> **Given exercise**
Reproduce exactly the lines below from the one containing "fib=(1, .85, 1.0), flute='Y')" through the one containing "1), rough=.7, smear=.9)", including both, and nothing else.

> **Data listing**
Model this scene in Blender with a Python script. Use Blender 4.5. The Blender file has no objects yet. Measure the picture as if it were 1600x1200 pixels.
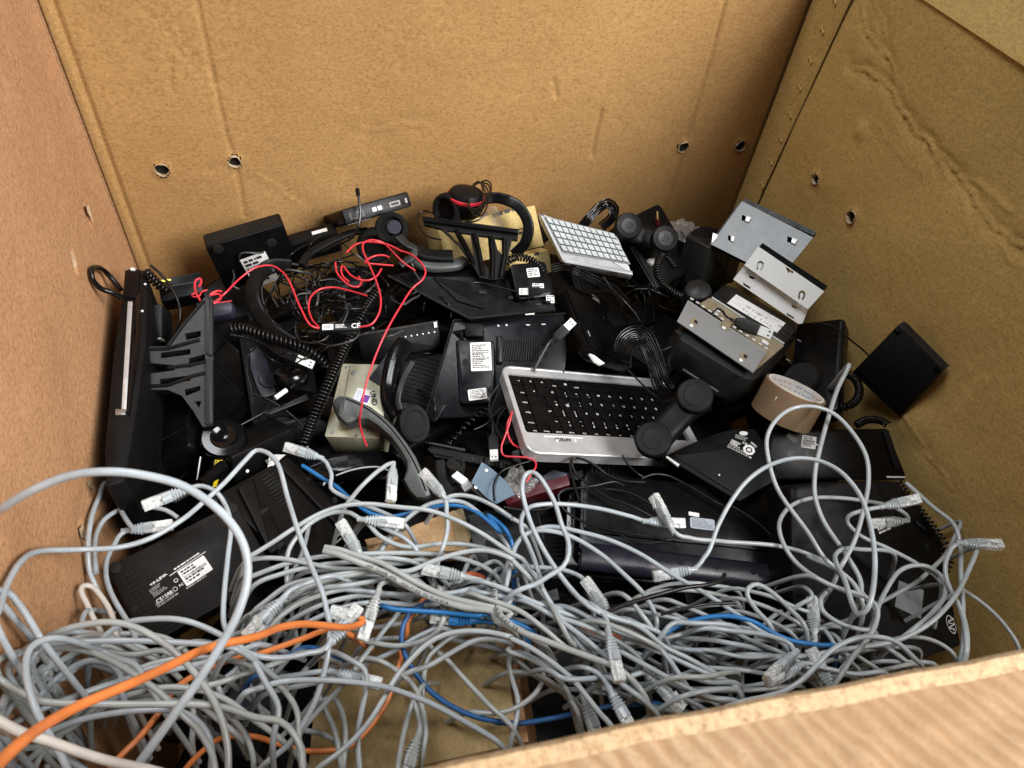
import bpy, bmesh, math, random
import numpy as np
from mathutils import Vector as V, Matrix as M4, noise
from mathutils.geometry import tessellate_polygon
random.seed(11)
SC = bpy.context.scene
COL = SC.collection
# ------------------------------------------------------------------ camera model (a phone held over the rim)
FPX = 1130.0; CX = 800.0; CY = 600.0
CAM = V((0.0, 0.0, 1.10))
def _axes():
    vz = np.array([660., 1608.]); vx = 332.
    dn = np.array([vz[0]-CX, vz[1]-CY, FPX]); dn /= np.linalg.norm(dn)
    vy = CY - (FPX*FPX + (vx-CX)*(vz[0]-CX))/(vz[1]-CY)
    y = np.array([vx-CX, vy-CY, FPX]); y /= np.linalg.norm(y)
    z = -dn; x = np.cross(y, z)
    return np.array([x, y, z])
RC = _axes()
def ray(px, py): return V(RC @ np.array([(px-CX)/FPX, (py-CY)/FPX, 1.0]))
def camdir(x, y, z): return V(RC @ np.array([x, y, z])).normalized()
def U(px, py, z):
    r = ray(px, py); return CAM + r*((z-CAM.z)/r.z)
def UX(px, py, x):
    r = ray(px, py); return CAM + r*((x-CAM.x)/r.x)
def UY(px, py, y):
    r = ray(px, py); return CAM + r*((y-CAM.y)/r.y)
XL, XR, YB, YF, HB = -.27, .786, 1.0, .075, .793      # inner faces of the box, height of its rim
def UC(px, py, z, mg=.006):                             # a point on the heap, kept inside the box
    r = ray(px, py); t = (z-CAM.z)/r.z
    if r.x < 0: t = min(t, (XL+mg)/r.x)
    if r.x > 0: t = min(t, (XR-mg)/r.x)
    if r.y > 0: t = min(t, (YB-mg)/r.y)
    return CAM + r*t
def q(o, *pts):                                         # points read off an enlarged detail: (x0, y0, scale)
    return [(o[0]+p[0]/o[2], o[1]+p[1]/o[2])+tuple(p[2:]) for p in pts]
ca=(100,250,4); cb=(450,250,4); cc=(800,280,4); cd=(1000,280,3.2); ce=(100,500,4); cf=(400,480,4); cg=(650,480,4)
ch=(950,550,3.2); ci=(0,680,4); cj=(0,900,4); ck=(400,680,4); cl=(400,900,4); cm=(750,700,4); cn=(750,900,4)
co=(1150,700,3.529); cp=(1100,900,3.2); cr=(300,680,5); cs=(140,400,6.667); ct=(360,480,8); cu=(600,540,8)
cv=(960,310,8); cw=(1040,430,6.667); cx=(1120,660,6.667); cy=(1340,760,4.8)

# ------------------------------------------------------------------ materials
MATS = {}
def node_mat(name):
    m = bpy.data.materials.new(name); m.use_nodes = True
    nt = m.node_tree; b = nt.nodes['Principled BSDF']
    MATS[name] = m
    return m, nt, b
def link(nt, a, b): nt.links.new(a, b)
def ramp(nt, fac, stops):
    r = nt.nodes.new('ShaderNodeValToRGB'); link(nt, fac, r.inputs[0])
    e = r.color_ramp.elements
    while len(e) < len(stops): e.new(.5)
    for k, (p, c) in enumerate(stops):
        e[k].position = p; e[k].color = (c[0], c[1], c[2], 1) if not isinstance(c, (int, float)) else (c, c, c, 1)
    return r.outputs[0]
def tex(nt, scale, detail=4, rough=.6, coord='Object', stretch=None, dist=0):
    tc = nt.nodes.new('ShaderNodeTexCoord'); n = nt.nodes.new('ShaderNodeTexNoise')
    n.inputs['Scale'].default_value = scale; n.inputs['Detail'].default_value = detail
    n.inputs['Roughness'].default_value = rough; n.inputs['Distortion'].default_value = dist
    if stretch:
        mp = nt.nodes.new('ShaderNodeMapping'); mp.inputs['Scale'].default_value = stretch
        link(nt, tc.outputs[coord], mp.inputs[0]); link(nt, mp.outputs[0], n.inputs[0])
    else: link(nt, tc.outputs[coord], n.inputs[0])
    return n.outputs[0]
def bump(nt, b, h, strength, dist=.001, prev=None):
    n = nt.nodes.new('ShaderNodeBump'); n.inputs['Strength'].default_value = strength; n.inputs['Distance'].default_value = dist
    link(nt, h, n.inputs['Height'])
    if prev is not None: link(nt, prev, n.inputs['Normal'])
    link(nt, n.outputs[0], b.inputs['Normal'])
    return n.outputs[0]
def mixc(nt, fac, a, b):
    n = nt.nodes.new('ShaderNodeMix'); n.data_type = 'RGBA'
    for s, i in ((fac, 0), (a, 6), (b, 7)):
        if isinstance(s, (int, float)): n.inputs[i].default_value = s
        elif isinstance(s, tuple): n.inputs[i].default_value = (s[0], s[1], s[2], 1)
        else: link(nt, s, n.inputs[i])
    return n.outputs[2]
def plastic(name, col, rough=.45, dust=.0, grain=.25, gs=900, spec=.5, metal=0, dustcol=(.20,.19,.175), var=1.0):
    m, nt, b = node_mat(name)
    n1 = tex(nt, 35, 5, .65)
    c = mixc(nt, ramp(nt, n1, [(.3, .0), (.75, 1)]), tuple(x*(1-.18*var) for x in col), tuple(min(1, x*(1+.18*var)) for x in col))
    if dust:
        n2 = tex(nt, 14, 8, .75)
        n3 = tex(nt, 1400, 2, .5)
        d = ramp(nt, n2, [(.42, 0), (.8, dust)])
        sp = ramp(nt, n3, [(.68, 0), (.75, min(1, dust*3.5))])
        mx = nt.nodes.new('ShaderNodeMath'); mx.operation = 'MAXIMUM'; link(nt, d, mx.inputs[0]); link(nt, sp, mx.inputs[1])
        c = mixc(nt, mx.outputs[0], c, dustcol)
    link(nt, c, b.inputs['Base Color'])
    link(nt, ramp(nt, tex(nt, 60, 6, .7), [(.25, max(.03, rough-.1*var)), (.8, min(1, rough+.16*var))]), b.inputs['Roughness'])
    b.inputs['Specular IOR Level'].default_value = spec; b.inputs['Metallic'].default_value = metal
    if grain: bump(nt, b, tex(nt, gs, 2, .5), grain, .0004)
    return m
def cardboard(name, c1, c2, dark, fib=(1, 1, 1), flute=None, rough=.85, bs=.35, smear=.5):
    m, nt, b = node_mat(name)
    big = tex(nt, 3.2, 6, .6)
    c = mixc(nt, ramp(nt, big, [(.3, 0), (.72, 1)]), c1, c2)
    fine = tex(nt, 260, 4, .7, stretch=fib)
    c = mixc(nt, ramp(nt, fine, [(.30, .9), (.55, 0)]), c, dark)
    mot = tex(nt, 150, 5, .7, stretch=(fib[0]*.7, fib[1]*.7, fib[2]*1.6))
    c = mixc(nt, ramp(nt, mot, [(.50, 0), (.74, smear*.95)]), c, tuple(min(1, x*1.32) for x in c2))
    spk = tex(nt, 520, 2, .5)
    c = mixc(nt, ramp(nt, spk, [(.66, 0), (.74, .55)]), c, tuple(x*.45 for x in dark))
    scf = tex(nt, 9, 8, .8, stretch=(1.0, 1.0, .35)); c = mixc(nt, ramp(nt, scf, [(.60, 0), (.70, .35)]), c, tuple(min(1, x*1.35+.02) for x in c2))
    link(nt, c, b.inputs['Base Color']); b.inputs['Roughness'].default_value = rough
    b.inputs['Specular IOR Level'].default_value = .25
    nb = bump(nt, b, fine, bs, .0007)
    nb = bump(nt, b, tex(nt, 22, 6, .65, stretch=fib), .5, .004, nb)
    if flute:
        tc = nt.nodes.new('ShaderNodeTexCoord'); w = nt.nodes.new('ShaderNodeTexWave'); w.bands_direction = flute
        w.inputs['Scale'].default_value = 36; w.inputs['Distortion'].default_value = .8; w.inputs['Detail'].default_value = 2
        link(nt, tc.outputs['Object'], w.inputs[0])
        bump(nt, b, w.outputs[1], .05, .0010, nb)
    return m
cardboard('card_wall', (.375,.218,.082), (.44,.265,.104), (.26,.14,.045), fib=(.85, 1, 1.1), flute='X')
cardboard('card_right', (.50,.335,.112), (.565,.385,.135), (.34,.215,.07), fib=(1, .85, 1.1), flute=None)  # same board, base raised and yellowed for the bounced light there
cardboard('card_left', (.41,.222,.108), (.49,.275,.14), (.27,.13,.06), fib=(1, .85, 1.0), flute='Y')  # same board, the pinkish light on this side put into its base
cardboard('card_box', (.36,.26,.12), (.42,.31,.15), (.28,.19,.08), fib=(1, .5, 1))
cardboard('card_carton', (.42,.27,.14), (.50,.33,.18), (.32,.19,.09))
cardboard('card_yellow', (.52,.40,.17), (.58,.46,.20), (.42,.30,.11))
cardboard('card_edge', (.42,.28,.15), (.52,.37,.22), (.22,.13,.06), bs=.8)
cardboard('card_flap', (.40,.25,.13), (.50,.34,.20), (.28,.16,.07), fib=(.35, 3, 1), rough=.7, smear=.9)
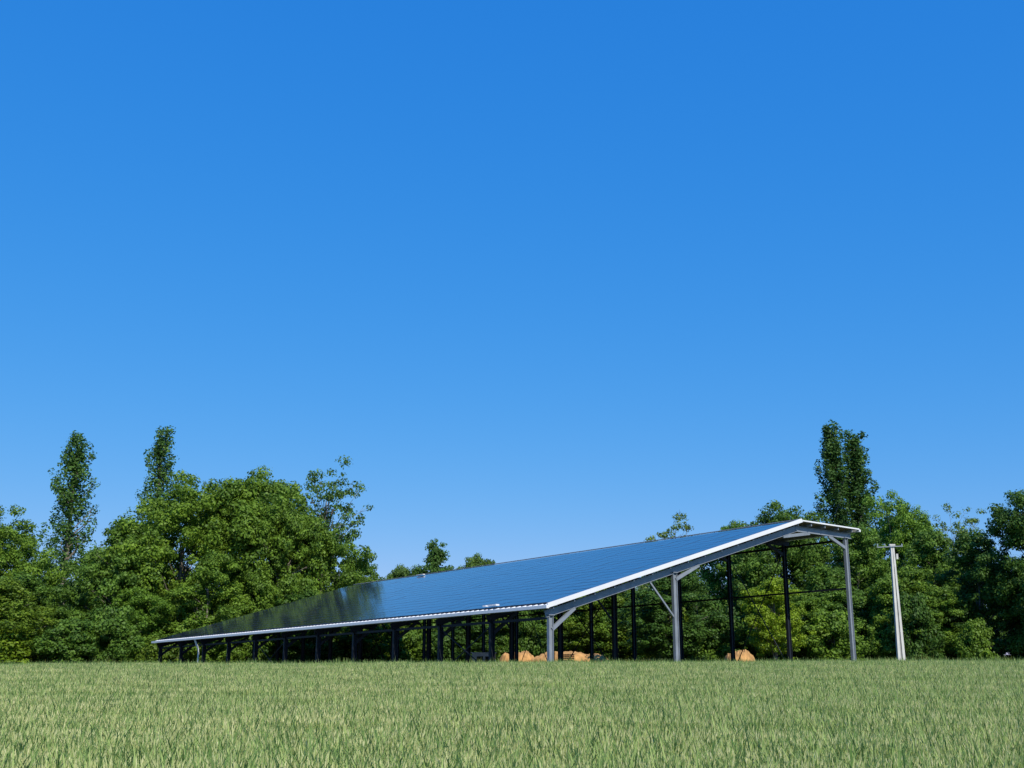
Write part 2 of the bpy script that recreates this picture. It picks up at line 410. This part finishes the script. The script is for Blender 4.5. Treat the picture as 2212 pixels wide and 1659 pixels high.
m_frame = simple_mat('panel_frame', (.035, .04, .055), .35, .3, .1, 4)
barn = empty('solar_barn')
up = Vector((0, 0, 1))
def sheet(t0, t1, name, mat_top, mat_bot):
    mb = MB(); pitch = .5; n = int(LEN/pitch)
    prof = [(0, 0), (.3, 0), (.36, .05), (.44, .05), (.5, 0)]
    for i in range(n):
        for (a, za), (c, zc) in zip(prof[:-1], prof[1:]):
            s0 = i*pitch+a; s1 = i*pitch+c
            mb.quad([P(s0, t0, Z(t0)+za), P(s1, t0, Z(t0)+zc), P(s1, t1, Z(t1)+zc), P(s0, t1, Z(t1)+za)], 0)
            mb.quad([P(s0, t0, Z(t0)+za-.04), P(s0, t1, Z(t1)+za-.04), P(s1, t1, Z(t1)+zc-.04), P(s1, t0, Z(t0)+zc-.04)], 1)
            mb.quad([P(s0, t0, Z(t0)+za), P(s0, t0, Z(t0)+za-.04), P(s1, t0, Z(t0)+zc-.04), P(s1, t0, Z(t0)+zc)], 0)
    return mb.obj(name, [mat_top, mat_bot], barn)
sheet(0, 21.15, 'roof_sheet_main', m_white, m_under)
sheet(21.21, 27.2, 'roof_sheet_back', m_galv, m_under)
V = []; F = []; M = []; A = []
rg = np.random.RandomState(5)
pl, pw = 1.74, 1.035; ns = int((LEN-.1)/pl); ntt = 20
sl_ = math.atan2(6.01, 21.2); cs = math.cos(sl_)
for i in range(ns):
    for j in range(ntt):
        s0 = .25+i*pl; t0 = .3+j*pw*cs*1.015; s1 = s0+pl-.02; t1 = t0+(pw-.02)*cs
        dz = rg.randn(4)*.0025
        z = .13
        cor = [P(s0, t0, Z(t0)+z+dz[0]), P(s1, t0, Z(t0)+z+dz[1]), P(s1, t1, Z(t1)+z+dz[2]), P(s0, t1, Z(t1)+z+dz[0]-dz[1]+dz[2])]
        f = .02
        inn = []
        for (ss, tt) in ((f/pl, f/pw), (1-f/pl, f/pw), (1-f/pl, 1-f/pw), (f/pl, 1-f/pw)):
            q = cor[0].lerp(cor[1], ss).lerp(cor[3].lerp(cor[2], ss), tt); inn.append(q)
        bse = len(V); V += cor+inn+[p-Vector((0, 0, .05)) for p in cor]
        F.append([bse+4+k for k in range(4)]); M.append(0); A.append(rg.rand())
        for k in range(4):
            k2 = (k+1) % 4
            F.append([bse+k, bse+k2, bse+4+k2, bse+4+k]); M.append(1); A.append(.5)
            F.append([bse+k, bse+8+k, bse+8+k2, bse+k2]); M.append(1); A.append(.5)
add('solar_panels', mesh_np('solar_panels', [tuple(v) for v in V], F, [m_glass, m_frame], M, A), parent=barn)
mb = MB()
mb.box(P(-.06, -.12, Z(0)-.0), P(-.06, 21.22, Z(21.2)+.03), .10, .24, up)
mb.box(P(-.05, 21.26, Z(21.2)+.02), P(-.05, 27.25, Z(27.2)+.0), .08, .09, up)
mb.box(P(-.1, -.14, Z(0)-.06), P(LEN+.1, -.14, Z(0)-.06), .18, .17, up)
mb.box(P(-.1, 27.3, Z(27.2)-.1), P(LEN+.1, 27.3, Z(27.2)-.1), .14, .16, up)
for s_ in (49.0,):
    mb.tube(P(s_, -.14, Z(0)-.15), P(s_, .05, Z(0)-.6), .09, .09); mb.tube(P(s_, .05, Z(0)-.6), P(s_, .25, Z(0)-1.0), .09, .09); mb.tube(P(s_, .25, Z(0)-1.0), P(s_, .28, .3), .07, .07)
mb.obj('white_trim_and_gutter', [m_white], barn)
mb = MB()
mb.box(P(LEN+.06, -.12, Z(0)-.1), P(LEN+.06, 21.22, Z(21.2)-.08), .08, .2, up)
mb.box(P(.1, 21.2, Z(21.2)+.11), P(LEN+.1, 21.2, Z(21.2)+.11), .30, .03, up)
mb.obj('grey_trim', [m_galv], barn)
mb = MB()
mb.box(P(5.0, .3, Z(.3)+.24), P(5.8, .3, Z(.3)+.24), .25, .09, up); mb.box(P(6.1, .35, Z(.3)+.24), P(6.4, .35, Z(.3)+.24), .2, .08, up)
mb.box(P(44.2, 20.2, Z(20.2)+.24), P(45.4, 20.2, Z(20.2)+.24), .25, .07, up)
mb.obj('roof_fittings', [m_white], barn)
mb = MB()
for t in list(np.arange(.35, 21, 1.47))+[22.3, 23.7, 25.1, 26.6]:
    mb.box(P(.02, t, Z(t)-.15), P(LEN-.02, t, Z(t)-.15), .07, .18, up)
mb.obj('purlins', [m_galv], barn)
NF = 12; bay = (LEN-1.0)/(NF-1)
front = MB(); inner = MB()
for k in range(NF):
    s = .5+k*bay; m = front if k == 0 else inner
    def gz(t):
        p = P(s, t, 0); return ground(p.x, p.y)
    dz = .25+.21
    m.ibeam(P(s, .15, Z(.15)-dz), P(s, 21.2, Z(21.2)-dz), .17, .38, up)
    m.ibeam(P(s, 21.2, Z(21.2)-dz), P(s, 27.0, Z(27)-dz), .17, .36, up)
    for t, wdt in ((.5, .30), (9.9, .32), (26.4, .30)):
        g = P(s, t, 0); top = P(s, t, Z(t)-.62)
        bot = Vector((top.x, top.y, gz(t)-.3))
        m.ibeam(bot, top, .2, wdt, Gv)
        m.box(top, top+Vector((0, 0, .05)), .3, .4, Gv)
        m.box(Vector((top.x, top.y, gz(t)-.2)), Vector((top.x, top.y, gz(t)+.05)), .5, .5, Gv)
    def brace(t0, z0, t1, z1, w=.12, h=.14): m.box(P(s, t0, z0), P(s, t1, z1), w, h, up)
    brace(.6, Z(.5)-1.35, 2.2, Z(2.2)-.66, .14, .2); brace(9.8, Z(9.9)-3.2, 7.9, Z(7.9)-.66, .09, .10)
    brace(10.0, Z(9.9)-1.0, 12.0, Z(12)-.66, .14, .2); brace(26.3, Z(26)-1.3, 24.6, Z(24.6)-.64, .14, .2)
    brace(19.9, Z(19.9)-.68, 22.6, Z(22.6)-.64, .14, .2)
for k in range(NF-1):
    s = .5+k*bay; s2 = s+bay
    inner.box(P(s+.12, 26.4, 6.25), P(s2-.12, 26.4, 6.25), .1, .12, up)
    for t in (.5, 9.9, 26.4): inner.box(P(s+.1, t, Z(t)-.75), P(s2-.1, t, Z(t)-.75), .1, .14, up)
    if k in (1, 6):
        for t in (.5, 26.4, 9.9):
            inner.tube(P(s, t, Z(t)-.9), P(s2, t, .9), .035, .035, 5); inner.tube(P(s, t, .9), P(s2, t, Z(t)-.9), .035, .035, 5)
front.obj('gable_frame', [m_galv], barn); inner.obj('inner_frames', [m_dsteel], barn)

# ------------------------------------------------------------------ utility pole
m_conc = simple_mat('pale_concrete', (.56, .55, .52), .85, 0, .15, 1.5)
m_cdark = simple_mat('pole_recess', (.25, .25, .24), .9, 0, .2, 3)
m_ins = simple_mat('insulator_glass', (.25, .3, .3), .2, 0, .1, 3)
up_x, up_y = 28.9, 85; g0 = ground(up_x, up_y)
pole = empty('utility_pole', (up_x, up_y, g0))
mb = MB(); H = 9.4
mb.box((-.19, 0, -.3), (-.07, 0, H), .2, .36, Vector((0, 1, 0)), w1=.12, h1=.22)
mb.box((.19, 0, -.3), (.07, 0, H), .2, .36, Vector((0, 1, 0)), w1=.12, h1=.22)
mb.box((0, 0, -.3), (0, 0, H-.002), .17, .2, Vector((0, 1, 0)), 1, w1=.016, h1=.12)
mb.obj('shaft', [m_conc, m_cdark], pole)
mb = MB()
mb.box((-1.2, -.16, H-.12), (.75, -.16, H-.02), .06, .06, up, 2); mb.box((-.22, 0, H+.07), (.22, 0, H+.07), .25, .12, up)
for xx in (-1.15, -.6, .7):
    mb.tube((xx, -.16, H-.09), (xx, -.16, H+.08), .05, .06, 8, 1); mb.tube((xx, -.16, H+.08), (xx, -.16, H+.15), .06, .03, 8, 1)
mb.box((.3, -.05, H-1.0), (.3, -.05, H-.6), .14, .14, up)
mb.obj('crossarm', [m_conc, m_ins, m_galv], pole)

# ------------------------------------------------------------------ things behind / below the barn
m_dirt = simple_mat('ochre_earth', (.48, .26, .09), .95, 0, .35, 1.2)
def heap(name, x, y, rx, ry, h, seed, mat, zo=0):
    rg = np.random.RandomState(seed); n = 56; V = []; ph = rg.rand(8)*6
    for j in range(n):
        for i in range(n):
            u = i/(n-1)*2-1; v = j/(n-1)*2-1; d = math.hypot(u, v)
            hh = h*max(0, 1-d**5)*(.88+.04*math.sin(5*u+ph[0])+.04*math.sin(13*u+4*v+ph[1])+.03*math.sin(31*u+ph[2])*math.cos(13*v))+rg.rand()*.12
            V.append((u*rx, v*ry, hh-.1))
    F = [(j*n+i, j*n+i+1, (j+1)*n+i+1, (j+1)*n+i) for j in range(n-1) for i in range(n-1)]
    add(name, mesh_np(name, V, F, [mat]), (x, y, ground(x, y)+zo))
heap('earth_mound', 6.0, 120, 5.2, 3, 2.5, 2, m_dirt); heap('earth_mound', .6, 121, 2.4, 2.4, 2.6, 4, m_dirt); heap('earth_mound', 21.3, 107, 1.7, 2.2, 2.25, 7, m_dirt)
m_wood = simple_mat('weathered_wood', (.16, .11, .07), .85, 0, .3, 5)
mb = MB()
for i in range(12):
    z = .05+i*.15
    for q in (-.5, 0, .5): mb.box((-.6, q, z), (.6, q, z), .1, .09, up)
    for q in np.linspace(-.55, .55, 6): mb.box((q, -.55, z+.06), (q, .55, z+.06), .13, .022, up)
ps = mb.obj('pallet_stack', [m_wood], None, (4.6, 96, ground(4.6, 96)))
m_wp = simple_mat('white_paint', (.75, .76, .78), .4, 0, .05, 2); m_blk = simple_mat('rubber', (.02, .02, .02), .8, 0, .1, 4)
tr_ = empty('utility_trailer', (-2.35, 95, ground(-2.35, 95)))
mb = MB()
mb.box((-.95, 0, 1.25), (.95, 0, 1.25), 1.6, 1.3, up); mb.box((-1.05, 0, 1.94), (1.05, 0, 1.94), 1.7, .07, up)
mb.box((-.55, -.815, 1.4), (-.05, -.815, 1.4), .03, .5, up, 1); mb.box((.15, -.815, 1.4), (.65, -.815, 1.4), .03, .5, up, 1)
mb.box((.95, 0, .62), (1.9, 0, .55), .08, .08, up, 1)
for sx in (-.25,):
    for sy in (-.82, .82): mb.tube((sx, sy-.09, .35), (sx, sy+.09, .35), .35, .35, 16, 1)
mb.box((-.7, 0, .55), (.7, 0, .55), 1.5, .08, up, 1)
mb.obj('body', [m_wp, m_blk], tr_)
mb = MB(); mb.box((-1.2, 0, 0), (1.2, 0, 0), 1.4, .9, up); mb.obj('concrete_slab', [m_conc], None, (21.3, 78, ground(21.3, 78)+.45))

> **Solved problem**
cardboard('card_left', (.41,.222,.108), (.49,.275,.14), (.27,.13,.06), fib=(1, .85, 1.0), flute='Y')  # same board, the pinkish light on this side put into its base
cardboard('card_box', (.36,.26,.12), (.42,.31,.15), (.28,.19,.08), fib=(1, .5, 1))
cardboard('card_carton', (.42,.27,.14), (.50,.33,.18), (.32,.19,.09))
cardboard('card_yellow', (.52,.40,.17), (.58,.46,.20), (.42,.30,.11))
cardboard('card_edge', (.42,.28,.15), (.52,.37,.22), (.22,.13,.06), bs=.8)
cardboard('card_flap', (.40,.25,.13), (.50,.34,.20), (.28,.16,.07), fib=(.35, 3, 1), rough=.7, smear=.9)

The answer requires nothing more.